Os temas são relevantes, urgentes e atuais. Apropriação cultural e intelectual, saúde mental, sexualidade, comunidade, mazelas sociais, gentrificação …, mas isso não implica, necessariamente, que o resultado final vá funcionar. Não foi mesmo o caso aqui, já que dentro desse caldeirão, muita coisa foi abordada, mas poucas foram aprofundadas. A exposição dessas causas não deveria se sobressair à coerência narrativa, sob pena de “Ó Paí Ó 2” parecer uma peça publicitária e não um longa-metragem.
Existe, por exemplo, uma cena forte, na qual o personagem de Lázaro Ramos faz um discurso poderoso sobre a sua cultura e arte para um empresário branco que tenta tirar vantagem do seu trabalho. A fala é imponente, a atuação é magnifica, porém, nada no filme ajudou a construir a tensão para aquele clímax, não houve preparação e antecipação para um momento grandioso. Assim, a cena é completamente esvaziada de proposito e força. Para piorar, após esse momento de uma mensagem intensa, é seguido um outro, agora em forma de música, que rivaliza em importância e significado, fazendo com que os momentos se anulem.
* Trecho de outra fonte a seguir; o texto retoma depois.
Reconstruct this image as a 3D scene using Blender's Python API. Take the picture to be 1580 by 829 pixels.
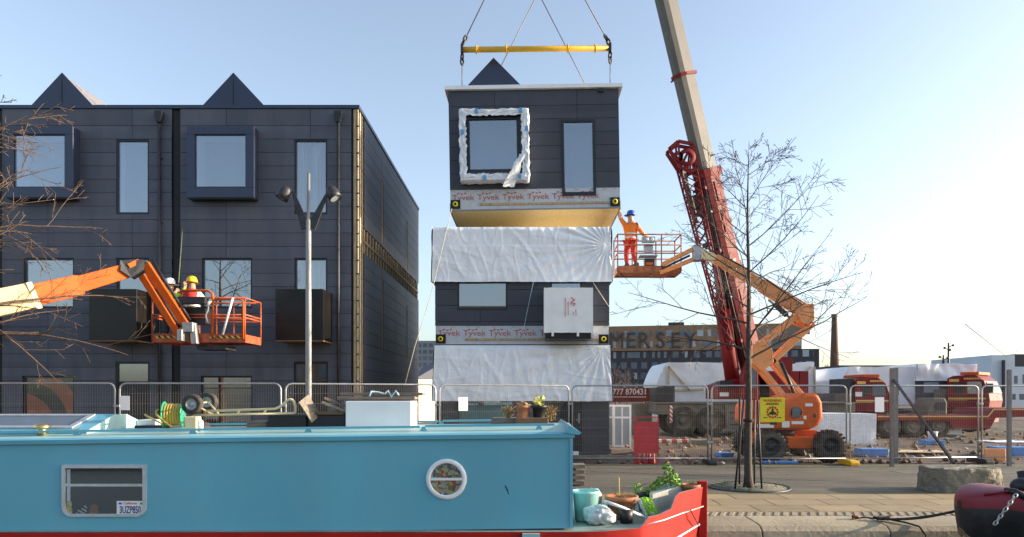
import bpy, math, random
from mathutils import Vector, Matrix, Quaternion, noise
R = math.radians
C = bpy.context.scene
for o in list(bpy.data.objects): bpy.data.objects.remove(o)
COL = C.collection

# ------------------------------------------------------------------ camera, light, exposure
F = 1053.0; VX = 815.0; HY = 610.0; EYE = 1.8        # lens length and principal point in photo pixels, eye height in metres
cam_d = bpy.data.cameras.new('camera'); cam = bpy.data.objects.new('camera', cam_d); COL.objects.link(cam)
cam.location = (0, 0, EYE); cam.rotation_euler = (R(90), 0, 0)
cam_d.sensor_width = 36; cam_d.lens = 36 * F / 1580
cam_d.shift_x = (790 - VX) / 1580; cam_d.shift_y = (HY - 414.5) / 1580
cam_d.clip_start = 0.1; cam_d.clip_end = 5000
C.camera = cam
SUN = Vector((1, 0.05, 0.235)).normalized()
w = bpy.data.worlds.new('World'); C.world = w; w.use_nodes = True
nt = w.node_tree; bg = nt.nodes['Background']
sky = nt.nodes.new('ShaderNodeTexSky'); sky.sky_type = 'NISHITA'; sky.sun_disc = False
sky.sun_elevation = math.asin(SUN.z); sky.sun_rotation = math.atan2(SUN.x, SUN.y)
sky.air_density = 1.0; sky.dust_density = 2.0; sky.ozone_density = 2.2; sky.altitude = 0
hs = nt.nodes.new('ShaderNodeHueSaturation'); hs.inputs['Saturation'].default_value = .74; nt.links.new(sky.outputs[0], hs.inputs['Color']); nt.links.new(hs.outputs[0], bg.inputs[0]); bg.inputs[1].default_value = 0.15
sd = bpy.data.lights.new('sun', 'SUN'); sd.energy = 4.0; sd.angle = R(0.5); sd.color = (1.0, 0.83, 0.63)
so = bpy.data.objects.new('sun', sd); COL.objects.link(so); so.location = SUN * 60
so.rotation_euler = (-SUN).to_track_quat('-Z', 'Y').to_euler()
C.view_settings.view_transform = 'Standard'; C.view_settings.look = 'None'
C.view_settings.exposure = 1.3; C.view_settings.gamma = 1; C.view_settings.use_curve_mapping = False
C.render.resolution_x = 1024; C.render.resolution_y = 537
C.render.engine = 'CYCLES'; C.cycles.max_bounces = 8; C.cycles.transparent_max_bounces = 12

def P(px, py, D):                                     # a point of the place from where it shows in the photo and how far away it is
    return Vector(((px - VX) * D / F, D, EYE + (HY - py) * D / F))

# ------------------------------------------------------------------ materials
def nodes(m): return m.node_tree.nodes, m.node_tree.links
def mat(name, col, rough=.6, metal=0., var=.18, scale=4., bump=0., bscale=20., spec=.5, dirt=None, dscale=1.5, dth=.55, dmix=.6, coat=0., stretch=None):
    m = bpy.data.materials.new(name); m.use_nodes = True
    N, L = nodes(m); b = N['Principled BSDF']
    b.inputs['Roughness'].default_value = rough; b.inputs['Metallic'].default_value = metal
    b.inputs['Specular IOR Level'].default_value = spec; b.inputs['Coat Weight'].default_value = coat
    tc = N.new('ShaderNodeTexCoord'); src = tc.outputs['Object']
    if stretch:
        mp = N.new('ShaderNodeMapping'); mp.inputs['Scale'].default_value = stretch; L.new(src, mp.inputs[0]); src = mp.outputs[0]
    n = N.new('ShaderNodeTexNoise'); n.inputs['Scale'].default_value = scale; n.inputs['Detail'].default_value = 6
    L.new(src, n.inputs['Vector'])
    r = N.new('ShaderNodeValToRGB'); r.color_ramp.elements[0].position = .3; r.color_ramp.elements[1].position = .7
    r.color_ramp.elements[0].color = [c * (1 - var) for c in col] + [1]
    r.color_ramp.elements[1].color = [min(1, c * (1 + var)) for c in col] + [1]
    L.new(n.outputs[0], r.inputs[0]); out = r.outputs[0]
    if dirt:
        n2 = N.new('ShaderNodeTexNoise'); n2.inputs['Scale'].default_value = dscale; n2.inputs['Detail'].default_value = 8; n2.inputs['Roughness'].default_value = .7
        L.new(src, n2.inputs['Vector'])
        r2 = N.new('ShaderNodeMapRange'); r2.inputs[1].default_value = dth - .08; r2.inputs[2].default_value = dth + .12; r2.inputs[4].default_value = dmix
        L.new(n2.outputs[0], r2.inputs[0])
        mx = N.new('ShaderNodeMixRGB'); mx.inputs[2].default_value = list(dirt) + [1]
        L.new(r2.outputs[0], mx.inputs[0]); L.new(out, mx.inputs[1]); out = mx.outputs[0]
    L.new(out, b.inputs['Base Color'])
    rr = N.new('ShaderNodeMapRange'); rr.inputs[3].default_value = max(.02, rough * .8); rr.inputs[4].default_value = min(1, rough * 1.2)
    L.new(n.outputs[0], rr.inputs[0]); L.new(rr.outputs[0], b.inputs['Roughness'])
    if bump:
        n3 = N.new('ShaderNodeTexNoise'); n3.inputs['Scale'].default_value = bscale; n3.inputs['Detail'].default_value = 6
        L.new(src, n3.inputs['Vector'])
        bp = N.new('ShaderNodeBump'); bp.inputs['Strength'].default_value = bump; bp.inputs['Distance'].default_value = .02
        L.new(n3.outputs[0], bp.inputs['Height']); L.new(bp.outputs[0], b.inputs['Normal'])
    return m
def island(m, amt=.25):                               # each loose panel of a mesh gets a slightly different tone
    N, L = nodes(m); b = N['Principled BSDF']; l = b.inputs['Base Color'].links[0]; src = l.from_socket
    g = N.new('ShaderNodeNewGeometry'); mr = N.new('ShaderNodeMapRange'); mr.inputs[3].default_value = 1 - amt; mr.inputs[4].default_value = 1 + amt
    L.new(g.outputs['Random Per Island'], mr.inputs[0])
    mx = N.new('ShaderNodeVectorMath'); mx.operation = 'SCALE'; L.new(src, mx.inputs[0]); L.new(mr.outputs[0], mx.inputs['Scale'])
    L.new(mx.outputs[0], b.inputs['Base Color']); return m
def glass(name, tint=(.75, .8, .85), refl=.5, wav=0., rough=.015):
    m = bpy.data.materials.new(name); m.use_nodes = True; N, L = nodes(m); N.remove(N['Principled BSDF'])
    o = N['Material Output']; g = N.new('ShaderNodeBsdfGlossy'); g.inputs['Roughness'].default_value = rough; g.inputs[0].default_value = (.95, .97, 1, 1)
    t = N.new('ShaderNodeBsdfTransparent'); t.inputs[0].default_value = list(tint) + [1]
    mx = N.new('ShaderNodeMixShader'); fr = N.new('ShaderNodeLayerWeight'); fr.inputs[0].default_value = .25
    mr = N.new('ShaderNodeMapRange'); mr.inputs[3].default_value = refl; mr.inputs[4].default_value = 1
    L.new(fr.outputs['Fresnel'], mr.inputs[0]); L.new(mr.outputs[0], mx.inputs[0])
    L.new(t.outputs[0], mx.inputs[1]); L.new(g.outputs[0], mx.inputs[2]); L.new(mx.outputs[0], o.inputs[0])
    if wav:
        tc = N.new('ShaderNodeTexCoord'); n = N.new('ShaderNodeTexNoise'); n.inputs['Scale'].default_value = 1.3; n.inputs['Detail'].default_value = 1
        mp = N.new('ShaderNodeMapping'); mp.inputs['Scale'].default_value = (1.6, 1, .35); L.new(tc.outputs['Object'], mp.inputs[0]); L.new(mp.outputs[0], n.inputs['Vector'])
        bp = N.new('ShaderNodeBump'); bp.inputs['Strength'].default_value = wav; bp.inputs['Distance'].default_value = .05
        L.new(n.outputs[0], bp.inputs['Height']); L.new(bp.outputs[0], g.inputs['Normal'])
    return m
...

E o número musical é longo demais, com uma quebra de quarta parede forçada.
Falando nisso, quase todos os momentos musicais do filme não funcionam, já que a progressão da narrativa é interrompida para que eles possam acontecer de forma independente e não de modo a ajudar a história a caminhar. Uma pena, tanto pelo potencial que a história podia desenvolver, quanto pelo talento desperdiçado.
Algumas outras cenas, mesmo que belas, ficaram deslocadas, causando ainda mais frustração. A festa de Yemanjá é apenas apresentada de forma ligeira, além de problemas de continuidade, naquilo que deveria ser o clímax do filme, pois se tratava do plano para resolver a trama principal. Ou a parte em que Roque homenageia músicos baianos. Cena que, apesar de bela, está totalmente deslocada, de novo, porque não houve construção narrativa para dar valor àquela emoção.
O elenco é claramente competente, mas sofre pela falta de fluidez da história. São muitos personagens e cada um tem pequenos arcos dramáticos, desviando de forma aleatória do fio condutor principal. Um bom exemplo é a participação de Dira Paes que, literalmente, pousa na história como uma convidada de honra e parece só estar ali como um agrado para o público. Se a sua personagem fosse eliminada, não faria nenhuma falta para a trama.
A duração do filme (uma hora e meia, mas parece muito mais) não dá conta de tantas pautas urgentes. O roteiro parece querer abraçar tudo de uma vez e precisa, claro, resolver as suas tramas rapidamente no final. Por mais profundo que queira ser, Ó Paí Ó 2 é rasteiro, apressado, mal montado e, infelizmente, fica bem aquém das expectativas. Ao optar por desenhar claramente e berrar as suas mensagens, perde sutileza, charme e, mesmo que muito bem-intencionado, não alcança uma unidade narrativa, nem como comédia, nem como drama.
Como se não bastasse, a produção ainda sofreu um boicote e ataques nas redes sociais, pelas mensagens que carrega e pelas declarações da equipe durante o pré-lançamento. Nada disso deveria importar, as mensagens são humanitárias, importantes e tem eco na população. E o cinema é isso, é um retrato do seu tempo e reflete o que acontece no mundo. Ó Paí Ó 2 tem um proposito nobre e identificação com muita gente. Uma pena que não foi bem executado.
Lazinho, ô minha bença, olhe, conte comigo para tudo viu, coisinho? Vou assistir você até lendo a lista telefônica. Mas, dessa vez, não rolou.